The annual report on the State of Human Rights for the year 2022, released by the Human Rights Commission of Pakistan on Wednesday, does not leave much room for optimism or hope for the future. Apart from highlighting the climate-change crisis in the country as well as the rising persecution of transgender persons, the report shows how the tussle between the country’s opposing political forces and dispute between institutions has further worsened the lives of ordinary people, even if some progressive legislation has taken place. This progressive legislation, the report points out, has come in both the centre and provinces and pertains to the minimum wage, harsher punishments for employing children as labour, and attempts to resolve issues such as harassment at the workplace. On the other hand, legislation such as the law protecting transgender persons passed in 2018 saw a backlash with the community being attacked from various sources.

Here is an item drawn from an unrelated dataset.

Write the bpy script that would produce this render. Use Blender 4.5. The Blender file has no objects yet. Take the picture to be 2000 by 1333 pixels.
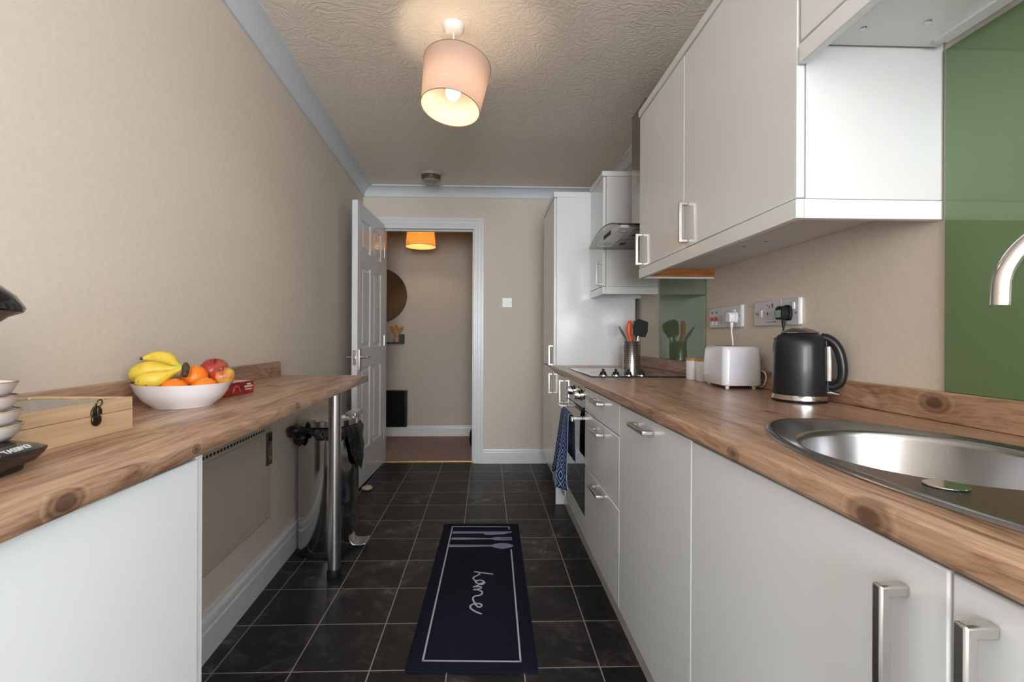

The HRCP report, as detailed and nuanced as always, is a stark reminder of just how far we still have to go before all of Pakistan’s citizens can lay claim to the land they belong to. The year 2022 saw a political crisis emerge in the country – one that has followed through to 2023 and still shows no signs of abating. To add to all this, 533 lives were lost due to terror and the issue of disappearances continued across the country, most notably in Balochistan and Khyber Pakhtunkhwa (Balochistan 2115 and KP 3369), with 2210 cases still unsolved. The 2022 floods were the most important challenge the country had to face, despite having been overshadowed by selfish and petty political dramas, and the HRCP report does a good job of showing just why we need to take this challenge with the utmost seriousness and priority, with 33 million people affected by the floods. The report says these people have not received adequate rehabilitation. Year after year, the HRCP’s annual reports point out the state of women in the country; 2022 was no different as 4226 women had to survive rape and gang-rape. But what we should really be asking is why all these issues are so familiar to us that they are almost expected in every report. Has nothing changed on the ground? Or has it all become even worse? One hopes those in power and those trying to be in power realize the realities in which the people they say they represent actually live. The report is particularly bleak about the extent of the use of political disputes and the use of sedition, a colonial aid era law, to punish people often over petty matters, the destruction of graveyards belonging to minority groups, the resurgence of terrorism, and the continuing lack of the basic freedoms of speech, assembly, housing to the people of Pakistan. Essentially, the HRCP’s annual report – a labour of dedication and hard work – paints a picture of a country where there is little respect for the rights guaranteed to us by the constitution. Ironically, this is the same constitution every single institutional stakeholder is today claiming to defend.